§ Goal
Say how many lines contain the word "wide" and give no other text.

§ Raw data

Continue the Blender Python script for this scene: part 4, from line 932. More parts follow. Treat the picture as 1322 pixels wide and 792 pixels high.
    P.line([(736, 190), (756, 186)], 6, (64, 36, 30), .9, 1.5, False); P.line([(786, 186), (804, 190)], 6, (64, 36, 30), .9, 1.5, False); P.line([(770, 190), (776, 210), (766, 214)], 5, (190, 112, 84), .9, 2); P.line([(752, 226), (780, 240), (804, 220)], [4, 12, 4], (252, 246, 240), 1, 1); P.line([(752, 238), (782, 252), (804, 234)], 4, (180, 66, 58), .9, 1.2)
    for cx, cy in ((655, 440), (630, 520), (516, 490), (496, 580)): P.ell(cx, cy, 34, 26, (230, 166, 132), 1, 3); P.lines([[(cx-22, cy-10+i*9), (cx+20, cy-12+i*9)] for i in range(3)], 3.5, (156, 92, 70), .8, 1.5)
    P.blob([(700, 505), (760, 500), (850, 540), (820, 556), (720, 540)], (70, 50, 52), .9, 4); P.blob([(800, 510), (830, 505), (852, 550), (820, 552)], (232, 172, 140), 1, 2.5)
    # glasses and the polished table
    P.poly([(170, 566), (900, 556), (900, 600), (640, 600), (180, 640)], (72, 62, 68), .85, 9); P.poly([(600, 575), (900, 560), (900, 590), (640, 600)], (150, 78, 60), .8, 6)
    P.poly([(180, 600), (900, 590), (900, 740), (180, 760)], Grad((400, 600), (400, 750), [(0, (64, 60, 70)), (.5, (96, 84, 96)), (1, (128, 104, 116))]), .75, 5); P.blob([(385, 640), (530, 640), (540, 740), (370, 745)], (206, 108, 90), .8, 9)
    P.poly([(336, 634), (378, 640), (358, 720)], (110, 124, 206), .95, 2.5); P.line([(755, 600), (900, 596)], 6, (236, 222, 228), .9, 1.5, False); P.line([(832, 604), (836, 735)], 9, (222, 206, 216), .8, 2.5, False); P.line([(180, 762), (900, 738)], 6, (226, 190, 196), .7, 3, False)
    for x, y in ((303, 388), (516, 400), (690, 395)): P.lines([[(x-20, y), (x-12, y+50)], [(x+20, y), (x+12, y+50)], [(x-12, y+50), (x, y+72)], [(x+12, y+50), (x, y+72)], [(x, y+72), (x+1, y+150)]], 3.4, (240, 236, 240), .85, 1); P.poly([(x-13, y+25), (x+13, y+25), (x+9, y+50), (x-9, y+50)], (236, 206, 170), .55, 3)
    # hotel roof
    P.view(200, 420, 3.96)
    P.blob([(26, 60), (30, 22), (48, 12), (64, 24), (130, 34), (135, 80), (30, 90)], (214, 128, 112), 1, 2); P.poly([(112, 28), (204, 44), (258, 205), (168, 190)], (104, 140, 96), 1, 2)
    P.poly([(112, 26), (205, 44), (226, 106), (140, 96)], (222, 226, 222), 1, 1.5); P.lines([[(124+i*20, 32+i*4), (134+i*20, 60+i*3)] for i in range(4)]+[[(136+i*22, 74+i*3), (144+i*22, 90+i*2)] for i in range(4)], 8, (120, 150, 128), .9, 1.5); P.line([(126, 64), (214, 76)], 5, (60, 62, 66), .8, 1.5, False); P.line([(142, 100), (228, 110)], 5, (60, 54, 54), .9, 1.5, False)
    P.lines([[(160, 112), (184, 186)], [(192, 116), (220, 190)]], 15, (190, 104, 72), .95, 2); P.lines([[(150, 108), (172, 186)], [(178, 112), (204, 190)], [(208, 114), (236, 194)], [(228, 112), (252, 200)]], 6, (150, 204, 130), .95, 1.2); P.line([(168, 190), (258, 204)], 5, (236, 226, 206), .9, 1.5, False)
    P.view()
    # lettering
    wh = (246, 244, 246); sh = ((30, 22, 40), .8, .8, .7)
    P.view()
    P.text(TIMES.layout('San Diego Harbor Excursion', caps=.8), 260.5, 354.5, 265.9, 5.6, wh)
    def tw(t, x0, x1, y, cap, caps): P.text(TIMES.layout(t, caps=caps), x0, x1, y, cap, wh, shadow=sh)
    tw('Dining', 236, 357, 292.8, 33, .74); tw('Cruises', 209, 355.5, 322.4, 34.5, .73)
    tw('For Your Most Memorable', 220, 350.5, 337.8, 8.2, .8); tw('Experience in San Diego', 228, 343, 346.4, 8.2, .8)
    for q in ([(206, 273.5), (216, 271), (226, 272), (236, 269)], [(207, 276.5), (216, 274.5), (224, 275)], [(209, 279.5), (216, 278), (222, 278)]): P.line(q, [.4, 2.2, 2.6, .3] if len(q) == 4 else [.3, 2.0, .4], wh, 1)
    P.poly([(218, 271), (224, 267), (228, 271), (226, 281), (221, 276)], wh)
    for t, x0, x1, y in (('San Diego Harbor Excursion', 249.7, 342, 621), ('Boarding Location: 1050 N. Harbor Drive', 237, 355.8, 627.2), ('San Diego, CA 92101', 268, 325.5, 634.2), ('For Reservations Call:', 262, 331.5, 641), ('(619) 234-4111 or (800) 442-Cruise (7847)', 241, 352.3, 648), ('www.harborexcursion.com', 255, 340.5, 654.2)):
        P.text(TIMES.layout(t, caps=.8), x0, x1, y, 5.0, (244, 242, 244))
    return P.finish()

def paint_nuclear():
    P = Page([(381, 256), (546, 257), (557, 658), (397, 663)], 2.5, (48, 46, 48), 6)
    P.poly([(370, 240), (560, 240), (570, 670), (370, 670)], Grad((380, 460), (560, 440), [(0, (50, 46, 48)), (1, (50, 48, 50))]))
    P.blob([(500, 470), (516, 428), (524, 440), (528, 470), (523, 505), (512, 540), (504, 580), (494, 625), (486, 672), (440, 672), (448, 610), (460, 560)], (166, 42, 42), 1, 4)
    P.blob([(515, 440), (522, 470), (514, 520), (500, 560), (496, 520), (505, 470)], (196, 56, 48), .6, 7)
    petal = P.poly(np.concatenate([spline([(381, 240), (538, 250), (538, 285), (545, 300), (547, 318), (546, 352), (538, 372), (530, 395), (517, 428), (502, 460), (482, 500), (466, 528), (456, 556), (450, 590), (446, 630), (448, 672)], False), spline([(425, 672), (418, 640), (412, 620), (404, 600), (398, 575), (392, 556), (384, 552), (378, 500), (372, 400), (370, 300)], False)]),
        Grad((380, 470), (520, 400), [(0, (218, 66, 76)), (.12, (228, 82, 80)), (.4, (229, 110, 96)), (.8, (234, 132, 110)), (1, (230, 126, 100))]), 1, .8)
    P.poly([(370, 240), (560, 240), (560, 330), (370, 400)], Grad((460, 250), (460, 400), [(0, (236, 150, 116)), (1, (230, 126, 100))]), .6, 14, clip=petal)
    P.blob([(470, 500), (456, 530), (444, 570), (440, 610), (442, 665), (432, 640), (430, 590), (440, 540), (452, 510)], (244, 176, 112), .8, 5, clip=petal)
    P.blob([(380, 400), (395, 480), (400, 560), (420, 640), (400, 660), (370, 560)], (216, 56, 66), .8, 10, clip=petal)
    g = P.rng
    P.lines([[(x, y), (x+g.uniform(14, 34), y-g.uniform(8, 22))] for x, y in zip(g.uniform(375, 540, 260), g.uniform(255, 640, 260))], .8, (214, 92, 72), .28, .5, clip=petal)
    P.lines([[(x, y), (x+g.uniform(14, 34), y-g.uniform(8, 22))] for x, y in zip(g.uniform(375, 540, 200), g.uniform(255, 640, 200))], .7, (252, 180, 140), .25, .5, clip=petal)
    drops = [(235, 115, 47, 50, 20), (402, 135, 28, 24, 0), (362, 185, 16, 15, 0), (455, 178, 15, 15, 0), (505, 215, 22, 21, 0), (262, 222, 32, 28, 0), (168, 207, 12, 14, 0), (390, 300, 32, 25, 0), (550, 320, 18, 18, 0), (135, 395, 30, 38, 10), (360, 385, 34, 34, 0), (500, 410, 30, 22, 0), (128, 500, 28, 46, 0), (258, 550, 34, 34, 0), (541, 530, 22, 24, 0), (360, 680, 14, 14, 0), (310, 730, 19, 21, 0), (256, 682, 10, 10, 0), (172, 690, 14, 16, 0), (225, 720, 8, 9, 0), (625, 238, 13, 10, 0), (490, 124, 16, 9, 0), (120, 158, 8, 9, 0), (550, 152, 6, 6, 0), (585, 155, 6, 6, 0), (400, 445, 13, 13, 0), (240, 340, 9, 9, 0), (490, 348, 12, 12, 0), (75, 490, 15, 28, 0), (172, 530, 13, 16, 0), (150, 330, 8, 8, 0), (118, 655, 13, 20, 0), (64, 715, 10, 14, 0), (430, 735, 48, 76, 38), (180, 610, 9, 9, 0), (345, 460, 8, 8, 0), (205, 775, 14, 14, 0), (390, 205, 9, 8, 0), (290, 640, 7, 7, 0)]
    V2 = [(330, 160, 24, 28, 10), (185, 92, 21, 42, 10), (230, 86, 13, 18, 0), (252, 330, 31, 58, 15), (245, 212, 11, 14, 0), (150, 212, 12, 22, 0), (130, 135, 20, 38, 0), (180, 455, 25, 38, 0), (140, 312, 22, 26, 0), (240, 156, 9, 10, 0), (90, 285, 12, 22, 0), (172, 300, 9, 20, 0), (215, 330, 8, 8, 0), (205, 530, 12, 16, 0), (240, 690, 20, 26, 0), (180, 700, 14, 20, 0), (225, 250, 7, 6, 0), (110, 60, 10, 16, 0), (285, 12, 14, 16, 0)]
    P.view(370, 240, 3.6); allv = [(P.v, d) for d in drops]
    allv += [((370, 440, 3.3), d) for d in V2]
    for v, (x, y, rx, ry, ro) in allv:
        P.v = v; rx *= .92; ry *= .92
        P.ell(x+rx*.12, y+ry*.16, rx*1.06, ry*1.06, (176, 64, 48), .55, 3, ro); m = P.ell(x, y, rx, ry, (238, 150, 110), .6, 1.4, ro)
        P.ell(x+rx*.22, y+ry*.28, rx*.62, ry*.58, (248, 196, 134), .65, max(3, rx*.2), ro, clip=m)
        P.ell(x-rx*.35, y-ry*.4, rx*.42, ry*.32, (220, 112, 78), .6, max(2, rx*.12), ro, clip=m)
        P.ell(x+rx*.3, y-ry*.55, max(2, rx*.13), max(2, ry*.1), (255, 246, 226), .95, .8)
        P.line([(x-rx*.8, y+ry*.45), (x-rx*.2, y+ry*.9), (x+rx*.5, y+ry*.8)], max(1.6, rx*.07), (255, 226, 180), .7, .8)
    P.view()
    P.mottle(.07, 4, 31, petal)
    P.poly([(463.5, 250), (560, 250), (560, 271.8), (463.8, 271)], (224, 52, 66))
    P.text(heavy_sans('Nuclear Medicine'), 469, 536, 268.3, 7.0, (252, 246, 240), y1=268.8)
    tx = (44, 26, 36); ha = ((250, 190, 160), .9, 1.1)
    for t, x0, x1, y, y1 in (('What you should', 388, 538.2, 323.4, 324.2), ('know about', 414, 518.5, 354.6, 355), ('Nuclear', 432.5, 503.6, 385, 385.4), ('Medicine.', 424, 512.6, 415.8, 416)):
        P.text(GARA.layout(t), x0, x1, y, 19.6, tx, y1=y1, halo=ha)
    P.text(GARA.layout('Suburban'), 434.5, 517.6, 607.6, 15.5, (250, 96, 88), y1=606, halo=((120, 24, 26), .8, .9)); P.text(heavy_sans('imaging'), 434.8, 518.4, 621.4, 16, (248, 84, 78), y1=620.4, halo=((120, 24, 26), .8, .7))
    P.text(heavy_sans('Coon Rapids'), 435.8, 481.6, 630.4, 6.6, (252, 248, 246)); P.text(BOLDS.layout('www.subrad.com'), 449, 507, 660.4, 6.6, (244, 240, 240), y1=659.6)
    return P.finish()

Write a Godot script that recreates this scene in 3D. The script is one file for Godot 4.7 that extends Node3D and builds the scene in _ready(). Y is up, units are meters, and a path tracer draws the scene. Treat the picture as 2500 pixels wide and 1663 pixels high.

§ Completed exercise
2